Prior to its latest, the band released three albums, including 2012 breakout O’ Be Joyful. That album was made with some true independent grit, pieced together during lengthy tours with parts of some tracks cut in dive motels and even the back of a van. The same spirit, and at times method, prevails on Busted Jukebox. The album serves as both an experiential tour log and a snapshot of the vastness of the widely encompassing Americana scene, all while paying tribute to a diverse lot of influential predecessors.

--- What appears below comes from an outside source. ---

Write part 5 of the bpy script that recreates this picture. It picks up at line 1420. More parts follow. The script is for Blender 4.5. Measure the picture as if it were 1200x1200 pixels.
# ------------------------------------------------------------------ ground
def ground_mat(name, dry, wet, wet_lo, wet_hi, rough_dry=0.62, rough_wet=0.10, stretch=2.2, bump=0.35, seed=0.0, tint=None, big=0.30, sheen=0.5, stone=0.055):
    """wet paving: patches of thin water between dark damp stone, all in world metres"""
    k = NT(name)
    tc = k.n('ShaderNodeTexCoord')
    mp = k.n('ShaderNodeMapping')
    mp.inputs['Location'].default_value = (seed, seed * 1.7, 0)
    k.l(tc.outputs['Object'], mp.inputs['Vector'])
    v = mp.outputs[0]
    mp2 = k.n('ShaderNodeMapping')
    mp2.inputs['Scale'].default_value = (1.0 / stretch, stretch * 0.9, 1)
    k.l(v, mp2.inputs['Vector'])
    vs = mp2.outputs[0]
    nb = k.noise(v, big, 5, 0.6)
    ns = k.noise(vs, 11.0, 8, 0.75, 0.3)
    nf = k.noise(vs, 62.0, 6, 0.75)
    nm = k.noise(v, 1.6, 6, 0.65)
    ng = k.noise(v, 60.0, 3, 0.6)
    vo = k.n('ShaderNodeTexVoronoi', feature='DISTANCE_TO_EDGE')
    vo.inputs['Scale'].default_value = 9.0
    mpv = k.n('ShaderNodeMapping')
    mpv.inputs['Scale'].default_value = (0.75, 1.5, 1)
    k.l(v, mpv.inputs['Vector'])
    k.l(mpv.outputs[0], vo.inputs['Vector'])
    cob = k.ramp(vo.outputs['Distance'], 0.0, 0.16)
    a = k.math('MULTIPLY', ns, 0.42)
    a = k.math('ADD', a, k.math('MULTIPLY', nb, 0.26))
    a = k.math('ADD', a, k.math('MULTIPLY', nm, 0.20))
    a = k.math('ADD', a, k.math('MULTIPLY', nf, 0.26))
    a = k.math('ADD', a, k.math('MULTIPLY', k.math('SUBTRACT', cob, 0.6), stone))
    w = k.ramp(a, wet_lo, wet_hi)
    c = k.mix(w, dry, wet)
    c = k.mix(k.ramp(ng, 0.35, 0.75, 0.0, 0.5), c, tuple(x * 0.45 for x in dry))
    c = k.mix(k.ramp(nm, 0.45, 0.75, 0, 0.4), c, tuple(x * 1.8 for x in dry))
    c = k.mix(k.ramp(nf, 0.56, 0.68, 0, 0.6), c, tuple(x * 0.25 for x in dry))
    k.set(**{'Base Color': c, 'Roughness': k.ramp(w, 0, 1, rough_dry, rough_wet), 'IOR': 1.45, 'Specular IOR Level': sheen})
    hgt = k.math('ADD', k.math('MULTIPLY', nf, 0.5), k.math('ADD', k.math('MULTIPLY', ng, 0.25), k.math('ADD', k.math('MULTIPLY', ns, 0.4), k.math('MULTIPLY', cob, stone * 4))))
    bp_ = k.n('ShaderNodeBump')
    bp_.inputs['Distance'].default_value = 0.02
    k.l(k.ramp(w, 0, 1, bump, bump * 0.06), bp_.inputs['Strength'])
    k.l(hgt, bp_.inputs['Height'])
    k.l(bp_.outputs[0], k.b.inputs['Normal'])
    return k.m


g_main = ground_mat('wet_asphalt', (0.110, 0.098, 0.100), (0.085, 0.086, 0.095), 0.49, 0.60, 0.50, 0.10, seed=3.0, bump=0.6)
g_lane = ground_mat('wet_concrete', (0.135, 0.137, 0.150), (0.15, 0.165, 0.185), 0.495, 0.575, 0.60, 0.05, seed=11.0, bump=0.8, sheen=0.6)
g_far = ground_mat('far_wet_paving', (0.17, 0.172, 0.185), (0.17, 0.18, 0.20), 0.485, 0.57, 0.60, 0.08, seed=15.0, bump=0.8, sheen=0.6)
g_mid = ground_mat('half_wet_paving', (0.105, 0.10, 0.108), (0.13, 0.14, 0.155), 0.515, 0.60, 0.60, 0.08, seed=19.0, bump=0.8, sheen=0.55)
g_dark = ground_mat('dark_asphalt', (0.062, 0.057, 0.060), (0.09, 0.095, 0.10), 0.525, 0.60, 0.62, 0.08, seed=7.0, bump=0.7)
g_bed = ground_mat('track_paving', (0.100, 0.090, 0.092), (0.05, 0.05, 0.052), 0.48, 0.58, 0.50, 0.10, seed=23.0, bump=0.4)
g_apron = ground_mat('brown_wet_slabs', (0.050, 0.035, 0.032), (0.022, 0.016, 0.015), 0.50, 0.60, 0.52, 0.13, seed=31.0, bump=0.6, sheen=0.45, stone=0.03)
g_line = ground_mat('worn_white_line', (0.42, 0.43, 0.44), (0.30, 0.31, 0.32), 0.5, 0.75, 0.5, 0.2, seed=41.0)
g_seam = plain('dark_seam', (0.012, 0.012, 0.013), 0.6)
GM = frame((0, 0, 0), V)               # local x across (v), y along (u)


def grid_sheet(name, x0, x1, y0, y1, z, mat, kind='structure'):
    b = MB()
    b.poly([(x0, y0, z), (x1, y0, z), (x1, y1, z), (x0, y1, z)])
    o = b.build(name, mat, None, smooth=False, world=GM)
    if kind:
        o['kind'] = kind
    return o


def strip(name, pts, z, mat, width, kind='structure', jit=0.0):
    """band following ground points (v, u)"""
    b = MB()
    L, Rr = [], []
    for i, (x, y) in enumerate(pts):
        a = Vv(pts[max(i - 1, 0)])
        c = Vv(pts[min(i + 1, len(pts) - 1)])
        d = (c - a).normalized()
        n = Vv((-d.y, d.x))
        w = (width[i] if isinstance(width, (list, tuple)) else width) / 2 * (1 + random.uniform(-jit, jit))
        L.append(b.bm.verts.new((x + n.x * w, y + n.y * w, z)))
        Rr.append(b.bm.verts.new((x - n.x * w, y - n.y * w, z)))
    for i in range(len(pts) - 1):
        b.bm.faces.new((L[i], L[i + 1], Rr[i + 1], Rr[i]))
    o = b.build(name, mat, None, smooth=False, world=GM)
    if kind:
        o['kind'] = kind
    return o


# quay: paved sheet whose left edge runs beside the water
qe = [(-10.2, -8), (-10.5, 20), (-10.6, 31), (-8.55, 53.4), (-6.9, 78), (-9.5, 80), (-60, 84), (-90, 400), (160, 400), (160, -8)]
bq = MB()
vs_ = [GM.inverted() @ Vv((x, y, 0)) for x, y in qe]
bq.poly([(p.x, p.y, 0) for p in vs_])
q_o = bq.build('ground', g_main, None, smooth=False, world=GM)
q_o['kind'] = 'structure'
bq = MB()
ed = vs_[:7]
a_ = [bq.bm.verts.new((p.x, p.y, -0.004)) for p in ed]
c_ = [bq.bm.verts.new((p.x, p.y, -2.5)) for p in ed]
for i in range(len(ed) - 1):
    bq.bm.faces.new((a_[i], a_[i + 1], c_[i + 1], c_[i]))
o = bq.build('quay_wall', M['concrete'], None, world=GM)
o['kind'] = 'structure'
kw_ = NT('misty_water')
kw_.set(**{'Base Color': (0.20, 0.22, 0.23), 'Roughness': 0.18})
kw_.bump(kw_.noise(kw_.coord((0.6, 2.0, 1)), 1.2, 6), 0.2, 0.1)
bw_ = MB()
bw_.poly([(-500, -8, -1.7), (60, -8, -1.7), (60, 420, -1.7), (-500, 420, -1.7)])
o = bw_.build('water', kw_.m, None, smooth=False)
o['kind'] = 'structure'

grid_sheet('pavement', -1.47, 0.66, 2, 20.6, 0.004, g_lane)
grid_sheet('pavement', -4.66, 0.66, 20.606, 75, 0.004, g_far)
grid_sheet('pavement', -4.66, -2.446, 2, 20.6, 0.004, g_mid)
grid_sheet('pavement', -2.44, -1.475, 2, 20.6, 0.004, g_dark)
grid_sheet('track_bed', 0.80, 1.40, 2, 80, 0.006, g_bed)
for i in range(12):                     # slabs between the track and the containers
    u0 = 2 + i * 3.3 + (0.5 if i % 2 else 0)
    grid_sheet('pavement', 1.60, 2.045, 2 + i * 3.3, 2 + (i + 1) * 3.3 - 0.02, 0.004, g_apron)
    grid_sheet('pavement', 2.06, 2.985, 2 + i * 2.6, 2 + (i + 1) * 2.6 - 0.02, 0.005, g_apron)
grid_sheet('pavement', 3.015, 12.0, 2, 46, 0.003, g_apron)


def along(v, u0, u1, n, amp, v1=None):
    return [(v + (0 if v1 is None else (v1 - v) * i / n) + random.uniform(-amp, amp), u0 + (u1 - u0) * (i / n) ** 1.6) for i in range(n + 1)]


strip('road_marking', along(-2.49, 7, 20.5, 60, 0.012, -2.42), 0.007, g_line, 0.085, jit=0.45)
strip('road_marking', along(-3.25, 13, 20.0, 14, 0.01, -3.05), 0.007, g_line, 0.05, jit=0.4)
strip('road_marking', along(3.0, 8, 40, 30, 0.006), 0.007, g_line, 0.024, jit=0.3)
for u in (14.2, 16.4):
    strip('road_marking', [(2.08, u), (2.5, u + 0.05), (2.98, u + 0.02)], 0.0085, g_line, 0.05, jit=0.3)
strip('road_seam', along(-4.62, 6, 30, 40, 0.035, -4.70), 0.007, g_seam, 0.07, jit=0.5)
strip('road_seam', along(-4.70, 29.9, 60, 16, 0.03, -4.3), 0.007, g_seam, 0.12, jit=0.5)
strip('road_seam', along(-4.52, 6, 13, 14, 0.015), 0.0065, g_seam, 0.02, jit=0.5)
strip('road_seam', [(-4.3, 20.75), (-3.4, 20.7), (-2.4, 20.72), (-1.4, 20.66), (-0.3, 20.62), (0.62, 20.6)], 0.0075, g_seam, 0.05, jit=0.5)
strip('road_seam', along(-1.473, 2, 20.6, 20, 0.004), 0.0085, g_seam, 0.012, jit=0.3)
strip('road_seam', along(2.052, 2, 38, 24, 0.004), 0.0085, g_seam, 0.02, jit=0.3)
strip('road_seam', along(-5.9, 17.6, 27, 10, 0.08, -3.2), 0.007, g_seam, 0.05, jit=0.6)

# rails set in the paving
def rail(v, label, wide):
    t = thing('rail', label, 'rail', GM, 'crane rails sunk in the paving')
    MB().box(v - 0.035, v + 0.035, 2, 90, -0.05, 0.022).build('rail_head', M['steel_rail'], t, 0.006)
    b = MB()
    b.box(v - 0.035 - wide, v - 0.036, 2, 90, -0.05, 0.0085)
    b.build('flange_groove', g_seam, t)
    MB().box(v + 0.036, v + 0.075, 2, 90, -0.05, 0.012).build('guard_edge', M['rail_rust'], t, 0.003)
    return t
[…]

Hearst and Trent recorded some of the covers that often rile up crowds during their raucous live shows, and the guest musicians—mostly contemporaries met on the road through shared bills and festival appearances—add the spontaneity of a front-porch sing-along to many of the songs. It took some diligence to coordinate schedules with the musicians they wanted to help. They pulled Shakey Graves into a hotel room to knock out a dusty barroom take on Neil Young’s “Unknown Legend,” and recorded a reverent version of Reed’s dirge “Perfect Day” with help from the venerable Preservation Hall Jazz Band during an on-stage rehearsal in New Orleans.
The album moves between the familiar and somewhat obscure—both in songs and cast—and runs through a wide range of roots music styles. JD McPherson leads the garage soul revamp of Toussaint McCall’s “Nothing Takes the Place of You,” while upstart singer-songwriter Caroline Rose helps out on Nine Inch Nails’ “Last,” an interpretation perfectly described by the band as “a psychobilly hoedown from hell.” Richmond rocker J. Roddy Walston also adds some husky wails to a vintage pop version of his own “Boys Can Never Tell.”
The most surprising resurrection is a retro folk reading of Guns N’ Roses’ acoustic ballad “Patience,” which juxtaposes Hearst and Trent’s edgy vocal frays with the smooth Simon & Garfunkel-style revivalist singing of the Grammy-nominated Milk Carton Kids. It turns the song into a gentle lullaby until it peaks with an impressive imitation of Axl Rose’s infamous original vocal crescendo—fun preservation of power-ballad fireworks.
The album closes with Hearst and Trent going guest free on a gospel-swamp version of Emmylou Harris’ “Leaving Louisiana in the Broad Daylight,” adding a little extra vigor to the line “that old highway goes on forever,” and proving they can do just fine when they’re not getting by with a little help from their friends.